May's speech was meant to rally her party behind her after a disappointing general election sheared its numbers in Parliament.

May said, "This Conservative Party must pledge to renew the British dream in this country once again."

But the prime minister was betrayed three times during her speech: first, by her own larynx.

A heavy cough plagued May throughout the speech, periodically undermining her talking points. May couldn't shake the cough despite a Cabinet member's timely intervention with a lozenge, though she made light of it after the fact.

May's second betrayal came from the audience, which concealed a man waiting to rush the stage to give May a fake government pink slip dismissing her from her job.

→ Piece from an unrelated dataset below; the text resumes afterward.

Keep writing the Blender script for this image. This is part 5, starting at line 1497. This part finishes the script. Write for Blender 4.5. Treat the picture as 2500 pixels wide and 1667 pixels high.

The prankster said Foreign Secretary Boris Johnson asked him to deliver the memo. Johnson's reportedly been considering taking a stab at May's position; her conference performance may have added fuel to the fire.

At the end of her speech, May was betrayed once again by her own message, which literally fell apart as she was speaking. As political metaphors go, it's rather heavy-handed.

Granted, most of this stuff was about the style of this speech rather than the substance. But May has an admitted style problem — she opened her speech by apologizing for a general election campaign that was "too scripted, too presidential."

But the speech did have a solid bit of substance to placate the critics: May announced her government would spend an additional $2.6 billion on affordable home projects.